Bullet 1. the failure of the JRP to insist on a bounding scenario analysis for hazardous substance emissions, in particular liquid effluent and stormwater runoff to the surface water environment and types and quantities of non-radioactive wastes generated by the NB;

Bullet 2. the JRP's treatment of the issue of radioactive waste management including spent nuclear fuel; and

Bullet 3. the JRP's conclusion that an analysis of the effects of a severe common cause accident at the facility was not required in the EA.

The lack of information on these three subjects was determined grounds for reversing the original decision for the Darlington New-Build Project. Mark Mattson, the President of Lake Ontario Waterkeeper, notes that the Fukushima nuclear disaster should have been considered during the decision-making process for Darlington.

"The federal court found that OPG [Ontario Power Generation] and federal authorities should have taken Fukushima cause and consequences into account. Fukushima took place one week prior to hearing but hearing went ahead anyway."
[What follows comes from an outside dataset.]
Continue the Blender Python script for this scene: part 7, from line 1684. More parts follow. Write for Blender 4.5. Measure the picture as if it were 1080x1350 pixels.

Mattson is particularly worried about pollution of Lake Ontario, given the fact that the water body is the source of drinking water for 9 million people. Additionally, only 1% of the volume of Lake Ontario is renewed each year, indicating that any nuclear pollution of the water would have catastrophic impacts.

This case created a monumental moment in the history of Canadian law, as the Joint Review Panel was the first-ever Environmental Assessment hearing for a nuclear power plant. Pressure from environmental groups also brought about the first Judicial Review of this nuclear plant EA.

President Mattson was quick to bring forth the fact that without the continued efforts of environmental groups, lawyers, and consultants, this review and decision overturn "would never have been challenged or sent back to drawing board to get all the facts, assess all the risks and order all the protections needed if this project or other nuclear power projects go forward in future."

As for future Environmental Assessments regarding nuclear power plants, the Joint Review Panel has raised critical doubts as to the "legitimacy and reasonableness of leaving EA decisions about nuclear power plants to the federal nuclear regulatory that is so closely tied to and dependent upon the nuclear industry."

While many may not yet realise the importance of this decision overturn by Judge James Russell, it marks a major milestone in the history of environmental law in Canada.